### EXERCISE
Count every line that has the word "picture" in it; give no more than the number.

### DATA SHOWN
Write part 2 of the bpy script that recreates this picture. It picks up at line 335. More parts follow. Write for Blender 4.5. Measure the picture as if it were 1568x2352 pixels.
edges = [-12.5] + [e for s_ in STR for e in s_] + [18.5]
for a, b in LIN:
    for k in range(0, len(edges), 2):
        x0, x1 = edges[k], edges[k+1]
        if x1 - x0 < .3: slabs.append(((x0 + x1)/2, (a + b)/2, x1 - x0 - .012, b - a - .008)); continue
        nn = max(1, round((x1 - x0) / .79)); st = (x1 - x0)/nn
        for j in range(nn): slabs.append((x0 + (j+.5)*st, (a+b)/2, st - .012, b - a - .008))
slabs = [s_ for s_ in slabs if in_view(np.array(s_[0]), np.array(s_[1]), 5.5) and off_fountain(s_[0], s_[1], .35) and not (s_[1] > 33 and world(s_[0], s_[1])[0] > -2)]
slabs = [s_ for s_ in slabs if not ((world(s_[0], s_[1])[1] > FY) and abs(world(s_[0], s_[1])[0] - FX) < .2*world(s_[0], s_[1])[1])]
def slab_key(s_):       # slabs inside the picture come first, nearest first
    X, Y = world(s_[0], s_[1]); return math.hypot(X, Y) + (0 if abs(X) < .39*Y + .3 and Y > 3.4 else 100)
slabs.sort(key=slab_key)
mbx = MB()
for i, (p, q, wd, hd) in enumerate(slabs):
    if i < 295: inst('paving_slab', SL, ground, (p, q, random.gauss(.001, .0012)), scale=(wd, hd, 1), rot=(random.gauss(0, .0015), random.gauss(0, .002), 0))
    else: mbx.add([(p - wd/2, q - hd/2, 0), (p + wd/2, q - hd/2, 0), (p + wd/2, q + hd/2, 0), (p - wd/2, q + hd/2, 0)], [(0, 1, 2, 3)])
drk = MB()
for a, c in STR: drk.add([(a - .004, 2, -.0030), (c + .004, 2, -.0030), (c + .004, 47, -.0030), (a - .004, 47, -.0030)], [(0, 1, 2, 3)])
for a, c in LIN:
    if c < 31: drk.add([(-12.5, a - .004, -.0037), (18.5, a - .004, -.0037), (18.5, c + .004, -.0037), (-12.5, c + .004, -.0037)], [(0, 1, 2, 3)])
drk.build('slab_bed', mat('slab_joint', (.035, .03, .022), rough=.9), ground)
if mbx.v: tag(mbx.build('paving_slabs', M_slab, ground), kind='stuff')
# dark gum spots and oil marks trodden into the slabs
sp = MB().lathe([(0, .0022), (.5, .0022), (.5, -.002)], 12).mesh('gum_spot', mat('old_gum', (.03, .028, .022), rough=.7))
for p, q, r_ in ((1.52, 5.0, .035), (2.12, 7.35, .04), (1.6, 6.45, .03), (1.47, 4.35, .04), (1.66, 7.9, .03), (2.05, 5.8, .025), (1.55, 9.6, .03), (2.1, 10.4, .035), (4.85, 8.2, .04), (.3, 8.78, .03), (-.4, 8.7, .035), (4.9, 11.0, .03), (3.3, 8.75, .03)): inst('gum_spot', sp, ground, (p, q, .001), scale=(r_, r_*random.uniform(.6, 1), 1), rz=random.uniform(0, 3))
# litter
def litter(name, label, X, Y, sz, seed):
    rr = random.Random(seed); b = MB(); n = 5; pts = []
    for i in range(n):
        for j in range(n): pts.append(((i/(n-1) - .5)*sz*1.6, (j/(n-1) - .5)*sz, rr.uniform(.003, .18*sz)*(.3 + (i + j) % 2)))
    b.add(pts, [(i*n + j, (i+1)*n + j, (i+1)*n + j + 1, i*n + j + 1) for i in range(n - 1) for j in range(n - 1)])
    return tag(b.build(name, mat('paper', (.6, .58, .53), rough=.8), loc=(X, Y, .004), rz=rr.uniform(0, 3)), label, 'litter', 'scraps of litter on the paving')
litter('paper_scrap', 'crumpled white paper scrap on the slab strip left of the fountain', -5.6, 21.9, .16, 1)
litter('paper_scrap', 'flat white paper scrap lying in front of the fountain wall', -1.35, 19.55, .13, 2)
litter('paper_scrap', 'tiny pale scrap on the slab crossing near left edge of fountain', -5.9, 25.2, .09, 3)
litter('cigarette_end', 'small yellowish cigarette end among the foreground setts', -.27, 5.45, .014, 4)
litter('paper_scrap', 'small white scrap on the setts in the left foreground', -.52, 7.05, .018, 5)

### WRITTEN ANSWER
2